8 of 8 people found the following review helpful
5.0 out of 5 stars
Incredibly heartfelt essays, April 3 2002
By Scott Woods - Published on Amazon.com
This review is from: Price of Ticket Ltd (Hardcover)
Baldwin was a great writer, not only because he told a compelling story, but because he wanted his work to change the world he lived in and, on some levels, it did. No other example of this intention is more apprant than Baldwin's non-fiction work. His essays are timely (even now), filled with biting intelect, and brimming with his trademark ability to wind around an issue.
This book is all the more relevant because it saves you time: it collects his 3 book-length essays ("Fire Next Time", "No name In The Street" and "The Devil Finds Work"), as well as a ton of other pieces. It's almost totally comprehensive in this respect. Revealing and a more than trustworthy look at the man from his own mouth, and over the years.
11 of 12 people found the following review helpful
5.0 out of 5 stars
Best American essayist, Dec 17 2000
By Gary Britson - Published on Amazon.com
This review is from: The Price of the Ticket: Collected Nonfiction, 1948-1985 (Hardcover)

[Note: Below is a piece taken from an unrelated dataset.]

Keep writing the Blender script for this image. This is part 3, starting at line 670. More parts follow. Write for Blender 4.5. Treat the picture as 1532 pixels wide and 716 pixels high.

With the possible exception of Tom Paine and Gore Vidal, Baldwin is the finest essayist. Most of his non-fiction is here, including his groundbreaking essay "Fifth Avenue, Uptown," the best single essay I have ever read. Of special interest, as one who enjoys movie criticism, is the entire book "The Devil Finds Work," in which Baldwin happily takes apart a number of American classic films. I was never wild about Baldwin's fiction, but no one could top him as an essayist. If you are buying one American non-fiction book, this should be the one.
3 of 3 people found the following review helpful
5.0 out of 5 stars
The Best Writer Few Seem to Know, Aug 3 2009
By William Alexander "Alexander, Shaun" - Published on Amazon.com
This review is from: The Price of the Ticket: Collected Nonfiction, 1948-1985 (Hardcover)
James Baldwin is one of the most straightforward but complex American writers I have ever encountered. Best known for his groundbreaking works like "Giovanni's Room" and "I Don't Know How Long the Train's Been Gone," these essays - fascinating ruminations on race, gender, sexuality, cinema, and sometimes just the nature of fame itself - are artfully assembled. In this book, cover to cover, you see the work of a true intellectual - someone who evolves in his thinking as the years go by, someone whose even most casual observation is fraught with meaning because of an almost tragic refusal to "see" things for what anything other than what they are. Baldwin himself was a controversial figure - African American man of letters, gay, steeped in the culture of both the Haarlem Renaissance, the ecstatic church, and post-war Paris, a civil rights lion who was still unafraid to discuss the contradictions of a movement he feared would tear itself apart. But his writing is almost like reading the work of a magician, remarkable in its "passionate dispassion" and unflinching willingness to deal with subjects from his own unique point(s) of view, subjects others would eschew or refuse to touch. He is not a "comfortable" writer. His was an intellect and achievement that does the near impossible - deals with themes most "human" and yet seemingly transcends those very limitations, limitations that would have felled a lesser artist. At his best, he even achieves an eerie prescience, and not in some generalized fashion. His prose is not compromising.
I also note that some of Mr. Baldwin's lectures and interviews are now on YouTube. And those make great companions to any reading of his works.
I recommend this book without reservation. The work of a unique American "master" performing at his absolute best.